### WHAT YOU HAVE TO DO
Write out exactly, please, the lines from the one containing "0.72, -1.0, True)" to the end of the material.

### DATA EXTRACT
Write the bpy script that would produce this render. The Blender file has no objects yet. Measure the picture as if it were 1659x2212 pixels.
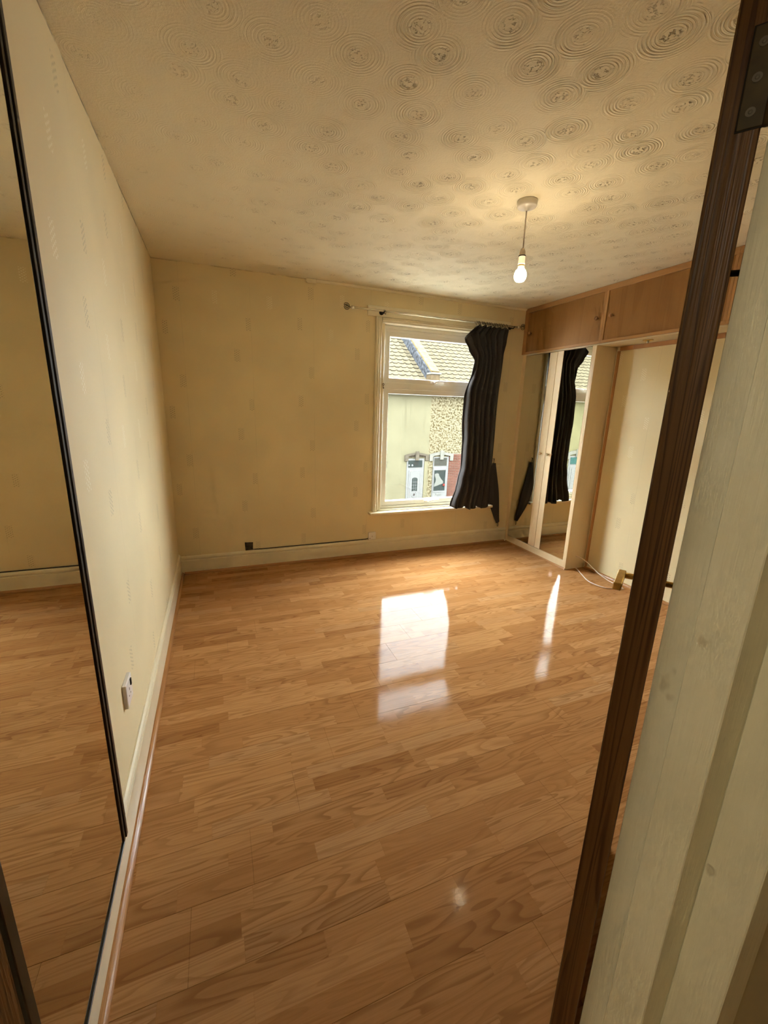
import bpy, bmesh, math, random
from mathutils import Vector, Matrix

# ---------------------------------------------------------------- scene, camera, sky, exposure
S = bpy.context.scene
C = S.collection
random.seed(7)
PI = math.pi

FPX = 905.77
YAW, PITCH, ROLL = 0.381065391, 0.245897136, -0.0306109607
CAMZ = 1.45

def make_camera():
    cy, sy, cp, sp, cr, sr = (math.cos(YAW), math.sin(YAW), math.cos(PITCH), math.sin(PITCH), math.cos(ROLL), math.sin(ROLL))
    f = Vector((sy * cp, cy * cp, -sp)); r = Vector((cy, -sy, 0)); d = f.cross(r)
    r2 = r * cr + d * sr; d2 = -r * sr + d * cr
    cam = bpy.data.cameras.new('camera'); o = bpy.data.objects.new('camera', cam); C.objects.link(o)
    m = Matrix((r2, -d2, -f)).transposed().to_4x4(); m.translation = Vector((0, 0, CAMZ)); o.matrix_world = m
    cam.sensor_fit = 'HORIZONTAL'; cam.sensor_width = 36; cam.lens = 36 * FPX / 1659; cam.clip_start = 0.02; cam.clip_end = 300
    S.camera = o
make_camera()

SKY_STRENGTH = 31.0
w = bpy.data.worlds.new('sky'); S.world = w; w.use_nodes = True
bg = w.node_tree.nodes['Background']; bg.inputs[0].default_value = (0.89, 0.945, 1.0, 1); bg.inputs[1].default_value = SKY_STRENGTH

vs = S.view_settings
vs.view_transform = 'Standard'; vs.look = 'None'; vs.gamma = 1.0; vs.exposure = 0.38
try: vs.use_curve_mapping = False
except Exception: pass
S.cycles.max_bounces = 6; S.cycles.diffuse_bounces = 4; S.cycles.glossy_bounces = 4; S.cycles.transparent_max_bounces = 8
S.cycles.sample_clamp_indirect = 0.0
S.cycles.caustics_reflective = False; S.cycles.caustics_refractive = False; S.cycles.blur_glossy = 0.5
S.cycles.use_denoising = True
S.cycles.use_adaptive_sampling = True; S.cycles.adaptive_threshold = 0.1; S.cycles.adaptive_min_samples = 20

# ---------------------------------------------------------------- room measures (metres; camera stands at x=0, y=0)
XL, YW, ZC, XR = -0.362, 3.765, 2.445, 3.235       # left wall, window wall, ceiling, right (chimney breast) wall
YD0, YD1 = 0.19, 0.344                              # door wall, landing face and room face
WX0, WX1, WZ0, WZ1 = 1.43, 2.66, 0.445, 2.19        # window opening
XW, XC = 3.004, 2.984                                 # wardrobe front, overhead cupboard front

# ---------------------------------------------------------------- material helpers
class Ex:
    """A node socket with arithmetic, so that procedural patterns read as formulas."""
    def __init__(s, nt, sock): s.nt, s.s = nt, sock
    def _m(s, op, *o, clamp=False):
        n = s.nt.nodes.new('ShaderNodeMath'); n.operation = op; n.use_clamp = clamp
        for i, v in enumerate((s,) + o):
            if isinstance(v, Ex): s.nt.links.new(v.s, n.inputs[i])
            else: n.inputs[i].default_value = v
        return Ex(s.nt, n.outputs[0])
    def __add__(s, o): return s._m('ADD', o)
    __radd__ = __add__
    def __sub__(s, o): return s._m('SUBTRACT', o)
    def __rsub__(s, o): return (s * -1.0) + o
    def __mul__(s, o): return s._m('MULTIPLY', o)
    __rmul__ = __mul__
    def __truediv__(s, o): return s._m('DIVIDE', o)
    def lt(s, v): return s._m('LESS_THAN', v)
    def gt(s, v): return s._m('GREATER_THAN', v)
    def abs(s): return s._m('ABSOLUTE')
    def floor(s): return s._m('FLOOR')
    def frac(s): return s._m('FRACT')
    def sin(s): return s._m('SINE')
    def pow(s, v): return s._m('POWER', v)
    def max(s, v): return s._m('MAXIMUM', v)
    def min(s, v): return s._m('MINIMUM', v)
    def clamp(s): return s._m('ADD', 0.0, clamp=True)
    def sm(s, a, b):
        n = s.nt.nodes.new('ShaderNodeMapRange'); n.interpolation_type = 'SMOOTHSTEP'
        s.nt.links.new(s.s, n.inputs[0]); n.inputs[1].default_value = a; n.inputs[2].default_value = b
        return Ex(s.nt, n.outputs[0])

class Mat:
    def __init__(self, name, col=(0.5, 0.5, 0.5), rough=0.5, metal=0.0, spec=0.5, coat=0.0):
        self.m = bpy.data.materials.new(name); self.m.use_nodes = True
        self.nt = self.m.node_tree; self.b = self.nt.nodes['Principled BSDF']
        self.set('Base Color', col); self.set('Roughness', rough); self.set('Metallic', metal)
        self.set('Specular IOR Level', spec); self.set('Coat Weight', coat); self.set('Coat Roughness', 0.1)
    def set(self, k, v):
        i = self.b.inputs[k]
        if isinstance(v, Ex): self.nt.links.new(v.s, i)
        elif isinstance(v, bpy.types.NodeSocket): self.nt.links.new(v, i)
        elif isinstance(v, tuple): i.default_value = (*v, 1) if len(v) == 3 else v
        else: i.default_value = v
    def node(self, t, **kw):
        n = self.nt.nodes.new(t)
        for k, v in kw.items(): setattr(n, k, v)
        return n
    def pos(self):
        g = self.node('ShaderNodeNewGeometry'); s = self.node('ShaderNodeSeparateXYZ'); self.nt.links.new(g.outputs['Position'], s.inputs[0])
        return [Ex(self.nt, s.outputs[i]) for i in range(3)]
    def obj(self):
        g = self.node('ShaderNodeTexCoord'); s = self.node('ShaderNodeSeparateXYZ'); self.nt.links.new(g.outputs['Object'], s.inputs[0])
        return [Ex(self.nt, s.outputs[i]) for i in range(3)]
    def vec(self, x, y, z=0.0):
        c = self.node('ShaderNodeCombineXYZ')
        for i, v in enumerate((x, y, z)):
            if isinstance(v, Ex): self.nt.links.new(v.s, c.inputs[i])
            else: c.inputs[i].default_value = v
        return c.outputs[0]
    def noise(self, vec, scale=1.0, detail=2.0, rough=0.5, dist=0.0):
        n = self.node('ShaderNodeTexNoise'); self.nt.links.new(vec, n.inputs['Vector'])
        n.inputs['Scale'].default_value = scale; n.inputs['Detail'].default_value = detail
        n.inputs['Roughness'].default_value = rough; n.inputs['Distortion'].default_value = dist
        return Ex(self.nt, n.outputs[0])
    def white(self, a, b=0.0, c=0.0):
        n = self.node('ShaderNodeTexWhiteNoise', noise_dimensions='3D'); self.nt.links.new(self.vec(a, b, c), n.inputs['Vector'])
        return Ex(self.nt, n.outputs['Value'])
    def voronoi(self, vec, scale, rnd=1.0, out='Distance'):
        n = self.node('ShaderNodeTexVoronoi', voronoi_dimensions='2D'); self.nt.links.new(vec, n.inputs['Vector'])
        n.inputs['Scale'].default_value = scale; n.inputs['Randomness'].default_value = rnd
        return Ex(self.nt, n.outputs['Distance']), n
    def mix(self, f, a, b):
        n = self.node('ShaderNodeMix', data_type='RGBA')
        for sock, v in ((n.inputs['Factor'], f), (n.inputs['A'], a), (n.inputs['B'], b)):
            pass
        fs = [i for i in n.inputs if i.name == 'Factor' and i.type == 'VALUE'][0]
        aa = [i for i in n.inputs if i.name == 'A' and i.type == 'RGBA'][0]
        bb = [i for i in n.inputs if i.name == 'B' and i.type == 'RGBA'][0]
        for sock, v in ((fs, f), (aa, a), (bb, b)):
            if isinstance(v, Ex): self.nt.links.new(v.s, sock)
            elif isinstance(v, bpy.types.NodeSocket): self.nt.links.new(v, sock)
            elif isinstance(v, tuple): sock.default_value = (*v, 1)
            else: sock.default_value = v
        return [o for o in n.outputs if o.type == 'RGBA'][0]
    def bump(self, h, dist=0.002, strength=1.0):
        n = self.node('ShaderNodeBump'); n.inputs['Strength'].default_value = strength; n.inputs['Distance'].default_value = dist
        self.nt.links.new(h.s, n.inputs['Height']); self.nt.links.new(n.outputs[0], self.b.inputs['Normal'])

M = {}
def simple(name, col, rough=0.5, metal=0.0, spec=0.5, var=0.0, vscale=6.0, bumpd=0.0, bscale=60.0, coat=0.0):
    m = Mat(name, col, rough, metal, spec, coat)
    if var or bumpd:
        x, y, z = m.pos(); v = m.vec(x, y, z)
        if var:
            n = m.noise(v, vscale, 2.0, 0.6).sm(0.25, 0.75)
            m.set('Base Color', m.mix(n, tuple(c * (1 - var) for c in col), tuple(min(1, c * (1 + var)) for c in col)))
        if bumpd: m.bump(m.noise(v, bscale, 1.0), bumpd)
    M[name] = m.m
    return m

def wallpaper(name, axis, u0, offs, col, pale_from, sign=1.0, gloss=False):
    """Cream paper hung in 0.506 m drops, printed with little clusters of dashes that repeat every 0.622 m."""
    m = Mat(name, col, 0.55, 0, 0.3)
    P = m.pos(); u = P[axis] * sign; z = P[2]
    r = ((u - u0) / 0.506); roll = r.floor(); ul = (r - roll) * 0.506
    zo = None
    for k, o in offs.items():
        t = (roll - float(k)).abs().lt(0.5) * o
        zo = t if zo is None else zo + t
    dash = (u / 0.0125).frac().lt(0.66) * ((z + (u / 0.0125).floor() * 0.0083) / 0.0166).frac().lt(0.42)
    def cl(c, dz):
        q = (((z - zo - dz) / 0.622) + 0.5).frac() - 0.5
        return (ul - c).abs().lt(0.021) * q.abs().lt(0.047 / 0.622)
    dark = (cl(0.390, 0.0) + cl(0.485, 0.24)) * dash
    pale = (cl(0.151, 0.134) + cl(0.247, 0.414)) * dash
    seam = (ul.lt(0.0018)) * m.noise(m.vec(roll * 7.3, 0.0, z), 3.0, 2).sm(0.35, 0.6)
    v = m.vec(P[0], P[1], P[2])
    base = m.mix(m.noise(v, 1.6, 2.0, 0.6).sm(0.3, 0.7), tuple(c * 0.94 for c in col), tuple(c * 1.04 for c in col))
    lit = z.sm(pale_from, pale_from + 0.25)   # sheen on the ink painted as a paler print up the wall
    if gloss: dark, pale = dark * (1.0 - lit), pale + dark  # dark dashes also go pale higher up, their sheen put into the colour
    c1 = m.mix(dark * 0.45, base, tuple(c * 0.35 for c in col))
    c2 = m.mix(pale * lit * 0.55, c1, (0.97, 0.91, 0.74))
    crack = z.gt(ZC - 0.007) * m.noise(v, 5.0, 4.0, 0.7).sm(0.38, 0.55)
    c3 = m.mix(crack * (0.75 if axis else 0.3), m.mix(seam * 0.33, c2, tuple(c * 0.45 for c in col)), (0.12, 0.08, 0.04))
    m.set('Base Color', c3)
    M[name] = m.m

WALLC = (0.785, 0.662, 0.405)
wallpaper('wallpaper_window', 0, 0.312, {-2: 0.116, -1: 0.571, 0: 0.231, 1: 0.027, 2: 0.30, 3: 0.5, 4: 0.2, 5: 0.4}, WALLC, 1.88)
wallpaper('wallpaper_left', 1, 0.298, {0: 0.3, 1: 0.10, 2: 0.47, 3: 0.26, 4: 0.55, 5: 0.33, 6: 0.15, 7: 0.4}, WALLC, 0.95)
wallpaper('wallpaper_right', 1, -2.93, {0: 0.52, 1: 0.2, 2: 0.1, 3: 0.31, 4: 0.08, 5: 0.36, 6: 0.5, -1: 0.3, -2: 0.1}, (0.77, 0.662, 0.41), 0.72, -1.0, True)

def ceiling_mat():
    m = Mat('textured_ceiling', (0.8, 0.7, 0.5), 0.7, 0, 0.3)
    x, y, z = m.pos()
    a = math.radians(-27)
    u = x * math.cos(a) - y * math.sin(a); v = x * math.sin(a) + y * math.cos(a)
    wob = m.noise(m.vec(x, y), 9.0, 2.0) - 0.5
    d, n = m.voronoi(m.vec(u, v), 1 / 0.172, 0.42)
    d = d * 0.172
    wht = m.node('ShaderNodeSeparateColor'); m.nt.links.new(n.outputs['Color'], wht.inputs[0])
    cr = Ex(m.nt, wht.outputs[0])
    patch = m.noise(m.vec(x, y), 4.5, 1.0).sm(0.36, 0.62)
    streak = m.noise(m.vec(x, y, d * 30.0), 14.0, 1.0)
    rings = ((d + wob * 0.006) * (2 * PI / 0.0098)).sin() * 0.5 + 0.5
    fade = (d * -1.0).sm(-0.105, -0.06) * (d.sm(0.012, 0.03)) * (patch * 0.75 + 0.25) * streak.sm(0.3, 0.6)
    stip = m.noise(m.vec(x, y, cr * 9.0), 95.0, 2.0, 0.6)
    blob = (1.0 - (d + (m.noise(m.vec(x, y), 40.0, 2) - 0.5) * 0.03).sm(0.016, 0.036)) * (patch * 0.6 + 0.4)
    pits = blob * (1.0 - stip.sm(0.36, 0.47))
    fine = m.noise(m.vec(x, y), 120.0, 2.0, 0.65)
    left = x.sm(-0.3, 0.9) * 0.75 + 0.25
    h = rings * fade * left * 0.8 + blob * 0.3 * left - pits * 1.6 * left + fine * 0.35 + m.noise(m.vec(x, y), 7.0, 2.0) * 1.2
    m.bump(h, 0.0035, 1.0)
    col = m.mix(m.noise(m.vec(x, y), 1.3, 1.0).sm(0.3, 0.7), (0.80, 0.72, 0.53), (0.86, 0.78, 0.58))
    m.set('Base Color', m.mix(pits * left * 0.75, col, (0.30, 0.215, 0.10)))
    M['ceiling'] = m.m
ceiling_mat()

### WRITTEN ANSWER
wallpaper('wallpaper_right', 1, -2.93, {0: 0.52, 1: 0.2, 2: 0.1, 3: 0.31, 4: 0.08, 5: 0.36, 6: 0.5, -1: 0.3, -2: 0.1}, (0.77, 0.662, 0.41), 0.72, -1.0, True)

def ceiling_mat():
    m = Mat('textured_ceiling', (0.8, 0.7, 0.5), 0.7, 0, 0.3)
    x, y, z = m.pos()
    a = math.radians(-27)
    u = x * math.cos(a) - y * math.sin(a); v = x * math.sin(a) + y * math.cos(a)
    wob = m.noise(m.vec(x, y), 9.0, 2.0) - 0.5
    d, n = m.voronoi(m.vec(u, v), 1 / 0.172, 0.42)
    d = d * 0.172
    wht = m.node('ShaderNodeSeparateColor'); m.nt.links.new(n.outputs['Color'], wht.inputs[0])
    cr = Ex(m.nt, wht.outputs[0])
    patch = m.noise(m.vec(x, y), 4.5, 1.0).sm(0.36, 0.62)
    streak = m.noise(m.vec(x, y, d * 30.0), 14.0, 1.0)
    rings = ((d + wob * 0.006) * (2 * PI / 0.0098)).sin() * 0.5 + 0.5
    fade = (d * -1.0).sm(-0.105, -0.06) * (d.sm(0.012, 0.03)) * (patch * 0.75 + 0.25) * streak.sm(0.3, 0.6)
    stip = m.noise(m.vec(x, y, cr * 9.0), 95.0, 2.0, 0.6)
    blob = (1.0 - (d + (m.noise(m.vec(x, y), 40.0, 2) - 0.5) * 0.03).sm(0.016, 0.036)) * (patch * 0.6 + 0.4)
    pits = blob * (1.0 - stip.sm(0.36, 0.47))
    fine = m.noise(m.vec(x, y), 120.0, 2.0, 0.65)
    left = x.sm(-0.3, 0.9) * 0.75 + 0.25
    h = rings * fade * left * 0.8 + blob * 0.3 * left - pits * 1.6 * left + fine * 0.35 + m.noise(m.vec(x, y), 7.0, 2.0) * 1.2
    m.bump(h, 0.0035, 1.0)
    col = m.mix(m.noise(m.vec(x, y), 1.3, 1.0).sm(0.3, 0.7), (0.80, 0.72, 0.53), (0.86, 0.78, 0.58))
    m.set('Base Color', m.mix(pits * left * 0.75, col, (0.30, 0.215, 0.10)))
    M['ceiling'] = m.m
ceiling_mat()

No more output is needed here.